HomeNewsWales News

Time running out for Welsh jobs

SENIOR MPs are urging Welsh Secretary Paul Murphy to put last-minute pressure on the Treasury to save hundreds of well-paid jobs in Wales’ poorest areas.

The Government wants to cut more than 700 Welsh posts in HM Revenue and Customs (HMRC) as part of an efficiency drive, and is due to announce the final totals in some areas – including Cardiff and Swansea – tomorrow.

There are also job cuts planned at Department for Work and Pensions (DWP) offices. But many of the threatened jobs are in the Objective One areas of West Wales and the South Wales Valleys, where £1.4bn of EU cash is being spent to attract new employment.

This has prompted claims of a lack of joined-up thinking. The Wales Office has suggested “co-location”, the practice of moving the jobs to offices used by other government departments rather than cutting them altogether, as a compromise option.

The plans have caused consternation across the political spectrum. Nick Ainger, the Labour MP for Carmarthen West and South Pembrokeshire and a former minister, said yesterday, “I do think the Treasury need further pressure to consider co-location and joined-up government.

“They could share with other departments... the NHS or even the private sector, so we can secure these very important jobs.”

Other Labour MPs representing Objective One areas, including Llanelli’s Nia Griffith, have also raised concerns about the possible job cuts. Elfyn Llwyd, Plaid Cymru’s parliamentary leader, said, “Twenty-eight of the 33 DWP offices to close in Wales are within the Objective One area, as are 550 of the 750 jobs to disappear from the HMRC sector.

“More must be done, not tinkering with buildings, but acting to secure those jobs.”

Stephen Crabb, the Conservative MP for Preseli Pembrokeshire, said it was “unacceptable” that 60 people working for HMRC in Haverfordwest had been waiting 18 months to learn whether their jobs would be cut.

Mr Murphy’s deputy, Huw Irranca-Davies, told MPs, “Wales Office Ministers have suggested options – co-location, for example – in meetings and in correspondence with the Financial Secretary to the Treasury and others. We have also raised the matter with the First Minister.

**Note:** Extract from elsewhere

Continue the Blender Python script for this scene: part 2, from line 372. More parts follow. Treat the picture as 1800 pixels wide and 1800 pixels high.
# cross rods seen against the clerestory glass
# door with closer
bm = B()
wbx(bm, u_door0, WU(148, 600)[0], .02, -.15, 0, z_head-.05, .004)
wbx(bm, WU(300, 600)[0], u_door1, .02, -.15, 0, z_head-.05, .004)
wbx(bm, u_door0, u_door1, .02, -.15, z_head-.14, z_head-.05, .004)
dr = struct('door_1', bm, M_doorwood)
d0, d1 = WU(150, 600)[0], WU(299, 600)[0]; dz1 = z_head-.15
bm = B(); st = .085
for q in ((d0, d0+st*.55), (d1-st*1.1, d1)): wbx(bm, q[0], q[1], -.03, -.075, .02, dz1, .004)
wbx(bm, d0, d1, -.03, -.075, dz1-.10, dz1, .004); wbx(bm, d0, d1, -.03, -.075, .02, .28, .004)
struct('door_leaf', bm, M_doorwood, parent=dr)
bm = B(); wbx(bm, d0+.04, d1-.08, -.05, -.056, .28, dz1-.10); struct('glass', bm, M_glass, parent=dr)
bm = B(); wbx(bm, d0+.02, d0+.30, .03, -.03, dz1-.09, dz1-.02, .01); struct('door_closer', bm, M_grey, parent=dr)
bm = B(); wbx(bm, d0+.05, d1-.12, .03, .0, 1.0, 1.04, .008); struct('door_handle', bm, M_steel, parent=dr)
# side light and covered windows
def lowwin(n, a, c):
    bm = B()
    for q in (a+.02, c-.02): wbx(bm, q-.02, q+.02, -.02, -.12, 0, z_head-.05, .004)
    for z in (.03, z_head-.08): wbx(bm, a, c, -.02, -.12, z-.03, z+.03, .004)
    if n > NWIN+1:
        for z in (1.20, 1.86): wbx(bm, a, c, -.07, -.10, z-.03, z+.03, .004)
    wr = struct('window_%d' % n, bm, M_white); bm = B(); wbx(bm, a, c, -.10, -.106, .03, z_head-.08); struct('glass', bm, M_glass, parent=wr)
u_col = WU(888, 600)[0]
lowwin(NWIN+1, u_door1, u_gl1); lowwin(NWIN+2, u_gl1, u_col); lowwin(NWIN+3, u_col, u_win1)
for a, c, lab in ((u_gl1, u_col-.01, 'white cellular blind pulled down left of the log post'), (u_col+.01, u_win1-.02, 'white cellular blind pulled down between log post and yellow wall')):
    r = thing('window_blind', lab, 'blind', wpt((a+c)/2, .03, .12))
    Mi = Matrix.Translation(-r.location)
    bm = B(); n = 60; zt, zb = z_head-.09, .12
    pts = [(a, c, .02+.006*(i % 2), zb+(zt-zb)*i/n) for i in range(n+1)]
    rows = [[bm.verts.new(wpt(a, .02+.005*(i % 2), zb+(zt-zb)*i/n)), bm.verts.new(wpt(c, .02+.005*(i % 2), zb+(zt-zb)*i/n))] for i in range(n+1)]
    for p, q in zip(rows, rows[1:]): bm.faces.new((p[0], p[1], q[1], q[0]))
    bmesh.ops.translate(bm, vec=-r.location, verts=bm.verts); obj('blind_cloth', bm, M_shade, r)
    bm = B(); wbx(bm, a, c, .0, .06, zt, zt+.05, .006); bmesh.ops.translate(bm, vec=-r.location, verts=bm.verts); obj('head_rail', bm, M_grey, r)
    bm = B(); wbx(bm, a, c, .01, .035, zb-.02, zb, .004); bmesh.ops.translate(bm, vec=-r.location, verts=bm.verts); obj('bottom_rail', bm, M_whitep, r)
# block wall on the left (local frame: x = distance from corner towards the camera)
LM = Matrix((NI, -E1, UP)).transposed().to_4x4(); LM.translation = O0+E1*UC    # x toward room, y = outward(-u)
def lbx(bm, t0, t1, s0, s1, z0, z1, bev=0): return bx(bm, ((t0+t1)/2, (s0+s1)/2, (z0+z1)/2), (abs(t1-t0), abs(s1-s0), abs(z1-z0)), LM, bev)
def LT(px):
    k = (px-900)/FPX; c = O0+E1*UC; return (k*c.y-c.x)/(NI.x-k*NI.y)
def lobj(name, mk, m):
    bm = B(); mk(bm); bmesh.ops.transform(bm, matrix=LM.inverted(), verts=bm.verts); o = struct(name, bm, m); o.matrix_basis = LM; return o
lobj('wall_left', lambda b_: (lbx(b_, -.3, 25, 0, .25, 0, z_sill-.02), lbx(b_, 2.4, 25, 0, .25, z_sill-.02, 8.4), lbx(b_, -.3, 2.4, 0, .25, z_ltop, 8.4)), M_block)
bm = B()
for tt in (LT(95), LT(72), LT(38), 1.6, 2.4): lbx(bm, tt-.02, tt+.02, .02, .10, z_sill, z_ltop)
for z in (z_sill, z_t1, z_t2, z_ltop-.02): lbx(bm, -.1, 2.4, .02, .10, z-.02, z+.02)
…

“WAG officials have discussed the option of co-locating offices with HMRC officials, but opportunities for co-location are limited, because HMRC is focused on achieving cost savings and is not taking on new premises.

“However, co-location may well be a possibility where a building housing an inquiry centre is given up and an alternative building has to be found nearby.”

He said Wales had gained 2,700 extra jobs as a result of the Government’s programme to relocate civil servants from Whitehall.

Meanwhile local authorities in Wales say they are “frustrated” at the slow start made to the latest programme of EU funding.

West Wales and the Valleys have qualified for £1.4bn of EU funds between 2007 and 2013, likely to be the last large-scale investment from Brussels as attention shifts to poorer, newer members states in Eastern Europe. Each pound needs to be matched by investment from the Assembly Government, local authorities or the private sector but the Welsh Local Government Association (WLGA) says the programme has “got off to a very slow start”.

The Objective One programme that ran from 2000-07 was bedeviled by arguments that the money was not reaching the areas where it was most needed.

Chris Holley, the leader of Swansea Council who speaks for the WLGA on European Affairs, said, “This will be the last time we can expect to receive such high levels of funding from Europe and it is extremely important Wales gets to see the maximum benefit of it.

“We are concerned at delays in the programme’s delivery and implementation and the overall lack of progress. Latest advice from the Welsh European Funding Office suggests that it will potentially take between six and nine months for some projects to be approved and there remains real confusion about how some of these new programmes will even work.

“There is need for better communication, transparency, proper engagement and collaboration with all key partners including the Welsh Assembly Government when developing project ideas.”